It’s been eight years since Craneium released their debut record. Back then, the Finns were releasing records on the Ripple Music label, and you know what that means? Or you do if you’re still reading this.

Fuzzy, slightly psychedelic and with a guitar tone straight out of the 70s. But one thing it’s not – simply because I never know what the label is for – is “stoner rock” this absolute nonsense term needs binning.

Because this- their fourth album – is way better than a mere cliché. “The Point Of No Return” is comfortably their best, but crucially, most ambitious record yet.

Only six tracks, but over half an hour of superb music, “One Thousand Signs” starts with an incessant, insistent riff. Pulses and these are epic soundscapes with prog-like peaks and troughs.

“The Sun” however, although ambitious, is more straight-up rock. The guitar work from a combination of Andreas Kaján and Martin Ahlö is sensational.

“A Distant Shore” lurks and floats – or at least it does till it explodes. And my god, when it does! Then there’s the harmonies, the guitarists also provide the vocals and the textures are incredible.

The fact that Craneium aren’t the usual band from this part of Scandinavia, where it’s all glam rock or death metal it seems, is underlined by the multi-layered, “. …Of Laughter And Cries”, a massive, vast soundscape.

And if the suspicion they might have heard a Rush song or two has hung over this, then it is right to the fore on “Things Have Changed”.

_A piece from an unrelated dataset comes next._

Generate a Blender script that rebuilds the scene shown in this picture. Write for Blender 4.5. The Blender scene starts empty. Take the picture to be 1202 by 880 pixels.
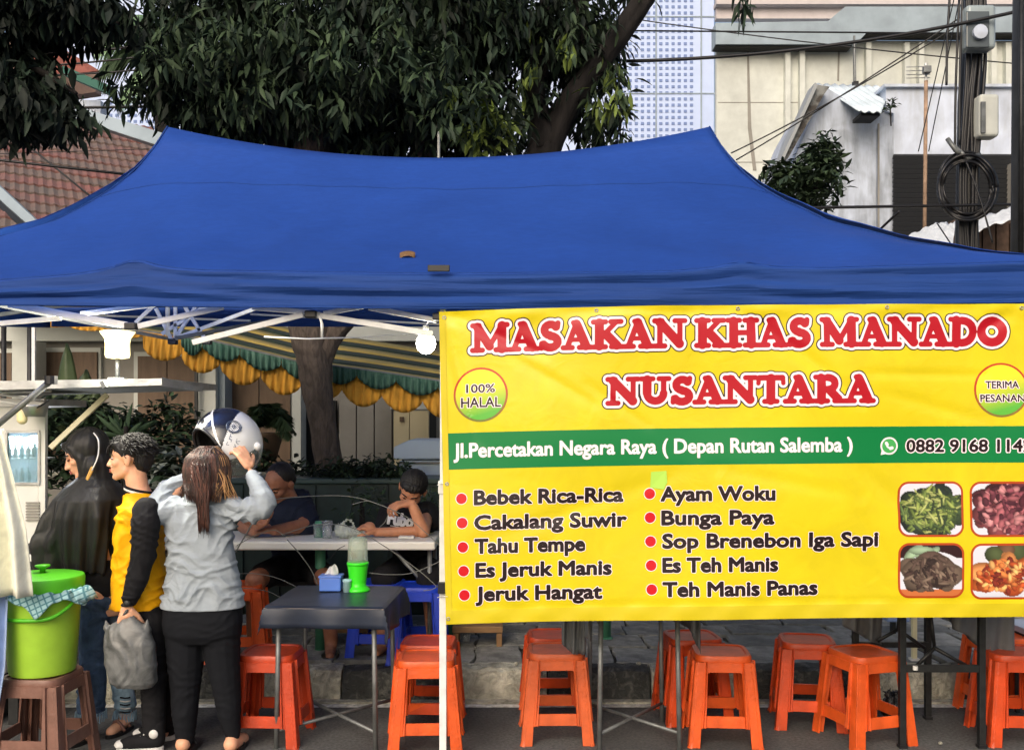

There is a primal bass rumble from Jonas Ridberg underpinning “Search Eternal” (the rhythm section is completed by drummer Joel Kronqvist) and whatever this is looking for, it’s not clear that it found it.

And that’s the crux of the issue with bands like this. The journey is never done, there’s always exploration. A place to reach they can never find. But on records like “Point Of No Return” the joy is in the travelling, not the destination.